Statement I f(x) = |x| sin x is differentiable at x = 0.
Statement II If g(x) is not differentiable at x = a and h(x) is differentiable at x = a, then g(x).h(x) cannot be differentiable at x = a

To solve the given problem, we need to analyze both statements one by one. ### Step 1: Analyze Statement I The first statement is about the function \( f(x) = |x| \sin x \) and whether it is differentiable at \( x = 0 \). 1. **Definition of the Function**: - For \( x \geq 0 \): \( f(x) = x \sin x \) - For \( x < 0 \): \( f(x) = -x \sin x \) 2. **Finding the Derivative**: We need to find the left-hand derivative and the right-hand derivative at \( x = 0 \). - **Right-hand derivative** (\( f'(0^+) \)): \[ f'(0^+) = \lim_{h \to 0^+} \frac{f(h) - f(0)}{h} = \lim_{h \to 0^+} \frac{h \sin h - 0}{h} = \lim_{h \to 0^+} \sin h = \sin(0) = 0 \] - **Left-hand derivative** (\( f'(0^-) \)): \[ f'(0^-) = \lim_{h \to 0^-} \frac{f(h) - f(0)}{h} = \lim_{h \to 0^-} \frac{-h \sin h - 0}{h} = \lim_{h \to 0^-} -\sin h = -\sin(0) = 0 \] 3. **Conclusion for Statement I**: Since both the left-hand derivative and the right-hand derivative at \( x = 0 \) are equal (both are 0), we conclude that \( f(x) \) is differentiable at \( x = 0 \).
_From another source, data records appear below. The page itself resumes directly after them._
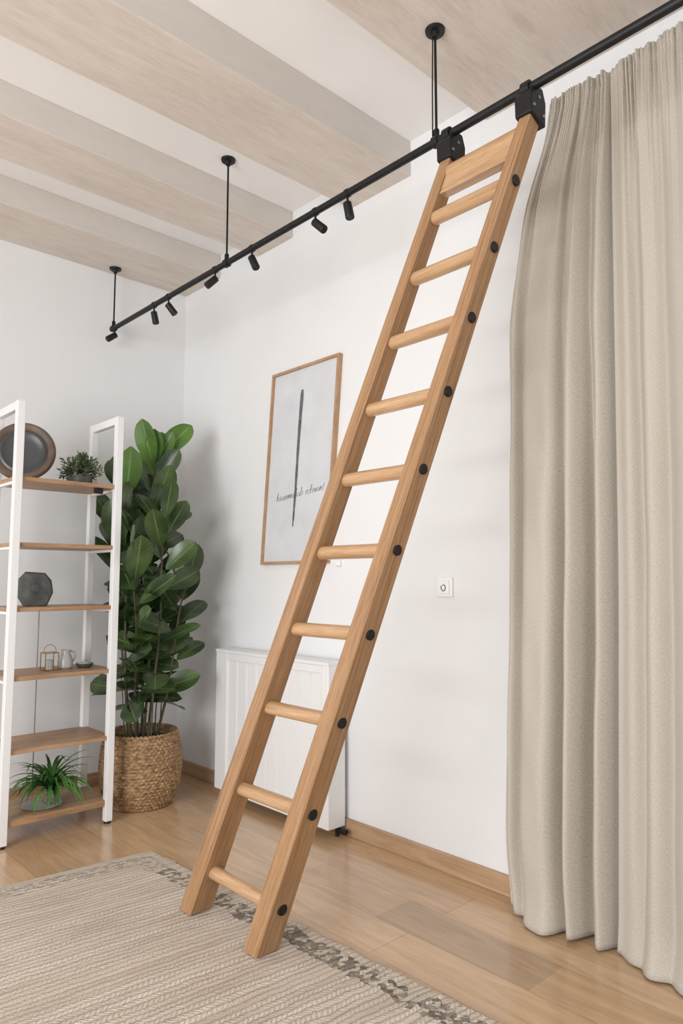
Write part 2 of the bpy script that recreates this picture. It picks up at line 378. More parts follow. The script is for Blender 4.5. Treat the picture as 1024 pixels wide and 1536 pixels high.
# wide flat top board with rounded upper edge
bm = B(); p0, p1 = stile_c(0,2.575), stile_c(1,2.575); a, b = half(2.575)
pr = [(-.020,-.055),(.020,-.055),(.020,.002)]+[(.028*math.cos(-.5+(PI+1.0)*q/16), .026+.030*math.sin(-.5+(PI+1.0)*q/16)) for q in range(17)]+[(-.020,.002)]
A = []; Bv = []
for x, dz in pr:
    c0, c1 = stile_c(0,2.575+dz), stile_c(1,2.575+dz)
    A.append(bm.verts.new((c0.x+x, c0.y+a-.004, 2.575+dz))); Bv.append(bm.verts.new((c1.x+x, c1.y-a+.004, 2.575+dz)))
bm.faces.new(A); bm.faces.new(Bv)
for q in range(len(pr)): bm.faces.new((A[q],A[(q+1)%len(pr)],Bv[(q+1)%len(pr)],Bv[q]))
obj('top_board', bm, M_rung, lad, True)
for k in (0,1):
    zt = 2.645; c = stile_c(k, zt); a, b = half(zt)
    y0, y1 = c.y-a-.008, c.y+a+.008
    prof = [(-.040,2.640),(.040,2.618),(.046,2.70),(.030,RZ+.004),(-.018,RZ+.004),(-.042,2.705)]
    bm = B()
    A = [bm.verts.new((c.x+x,y0,z)) for x,z in prof]; Bv = [bm.verts.new((c.x+x,y1,z)) for x,z in prof]
    bm.faces.new(A); bm.faces.new(Bv)
    for q in range(len(prof)): bm.faces.new((A[q],A[(q+1)%len(prof)],Bv[(q+1)%len(prof)],Bv[q]))
    br = obj('rail_bracket', bm, M_black, lad, bevel=.004)
    bm = B(); w0, w1 = c.y-.014, c.y+.014; ro, ri = .024, .0165; ring = []
    for q in range(19):
        an = -PI*.22 + (PI*1.44)*q/18
        ring.append([bm.verts.new((RX+r*math.cos(an), y, RZ+r*math.sin(an))) for r, y in ((ri,w0),(ro,w0),(ro,w1),(ri,w1))])
    for p, q in zip(ring, ring[1:]):
        for e in range(4): bm.faces.new((p[e],p[(e+1)%4],q[(e+1)%4],q[e]))
    bm.faces.new(ring[0]); bm.faces.new(ring[-1]); obj('hook', bm, M_black, br, bevel=.001)
    for (dx, dz) in ((-.026,2.665),(.028,2.650),(.004,2.702)):
        bm = B(); path(bm, [(c.x+dx,y0+.002,dz),(c.x+dx,y0-.003,dz),(c.x+dx,y0-.005,dz)], [.006,.006,.0035], 12); obj('bolt', bm, M_steel, br, True)

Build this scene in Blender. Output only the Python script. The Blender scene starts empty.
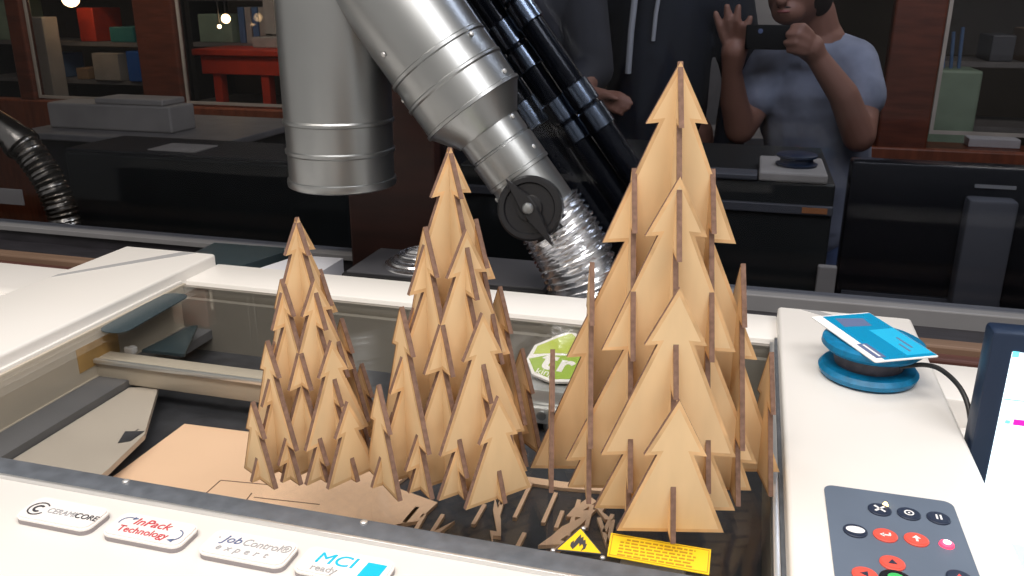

Thus, Statement I is **True**. ### Step 2: Analyze Statement II The second statement claims that if \( g(x) \) is not differentiable at \( x = a \) and \( h(x) \) is differentiable at \( x = a \), then \( g(x) h(x) \) cannot be differentiable at \( x = a \). 1. **Understanding the Statement**: - Let \( g(x) \) be a function that is not differentiable at \( x = a \). - Let \( h(x) \) be a function that is differentiable at \( x = a \). 2. **Product of Functions**: The product \( g(x) h(x) \) can potentially be differentiable even if one of the functions is not differentiable. A classic example is: - Let \( g(x) = |x| \) (not differentiable at \( x = 0 \)). - Let \( h(x) = x \) (differentiable everywhere). Then: \[ g(x) h(x) = |x| \cdot x = x^2 \] which is differentiable at \( x = 0 \). 3. **Conclusion for Statement II**: Since we found a counterexample where \( g(x) h(x) \) is differentiable even though \( g(x) \) is not, we conclude that Statement II is **False**. ### Final Conclusion - Statement I is **True**. - Statement II is **False**.